Years before, I had a similar sad privilege as I and my colleagues honored a young man whose name I’ve forgotten from the nearby town of Thornton.  We learned about his youthful sports and high school crushes, his love of family and his love of the United States. And we silently imagined the pages he would never fill.
Some things struck and stuck with me. On that morning, the approaching Memorial Day seemed less of a military remembrance than a societal tribute to the sacrifice of what might have been to defend freedoms and security we unite to protect.  

Second, it dawned that the United States has the most powerful military on earth because this young man volunteered to serve, and when ordered into duty, he was willing to go around the world and live in dirty, dangerous conditions, and fight. His family that loved him also supported his aspiration. 

It’s not just him, but millions of individuals from all walks of life in all corners of the nation that bear the burden. It is Americans. We the People: men and women, neighbors, classmates, siblings, children, parents, are willing to defend this nation. Their families stand behind them. And are left waiting and worrying behind.


In a country as vast, prosperous and technologically advanced as the United States, it’s easy to think abstractly about the nation’s strength. Maybe it’s a consequence of a large population, or national GDP and resources, or astounding technology. But that gets things backwards. America is strong and secure because real people are willing to risk and defend her. 

Every man and woman who leaves their home, their neighborhood, their comforts, builds that strength. Every family who sustains the fighter’s commitment also support’s their nation’s strength. Memorial Day too, then, is an opportunity to remember the families who have lost loved ones. 

After each of those resolutions was read, the legislature temporarily adjourned to allow members to greet family. Lawmakers walked single-file past parents and siblings. I shook the father’s hand, and saw his wet eyes. I hugged the mother and saw her wet cheeks. 

It became sharply clear again. Our fallen soldiers are not “American” losses or statistics; they are not news about a distant tragedy. They are friends, brothers, children. They leave a hole in the fabric of their friends’ and families’ lives that cannot be filled. Their sacrifice spreads to be shouldered by others. Many of us know people who have lost loved ones. They too should be in our thoughts, and better, in our gestures.

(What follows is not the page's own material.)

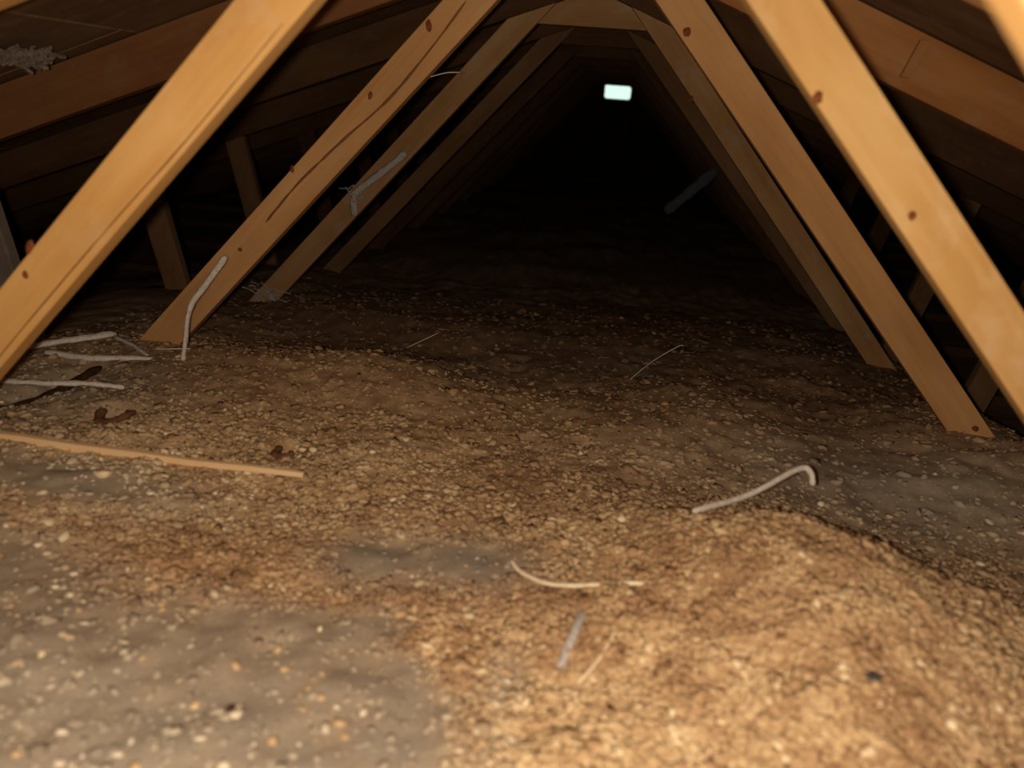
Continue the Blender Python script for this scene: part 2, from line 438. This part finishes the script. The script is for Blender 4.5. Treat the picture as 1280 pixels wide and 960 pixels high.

Finally, Memorial Day is an occasion to solemnly consider the unfinished work for which men and women gave the last full measure of devotion. The United States is unique among earth’s nations. It was conceived as an enterprise to secure men’s inalienable rights, including life, liberty and property. It was constituted and organized to secure justice, domestic tranquility, and the blessings of liberty. It is a striving, aspiring society that shed great blood over its flaws, and amended its charter a number of times to move closer to the ideal of liberty and justice for all.

For some, that might be too sanguine, even jingoistic. Too eager to approve every conflict as embracing American ideals and advancing American interests. They too have a point. Memorial Day should be a time to consider the toll of war, the tearing of families, the historic rending of civil liberties. That debate, and its resolution also are part of the unfinished work of preserving government of the people, by the people, and for the people in the greatest nation God has yet allowed to flourish on the earth.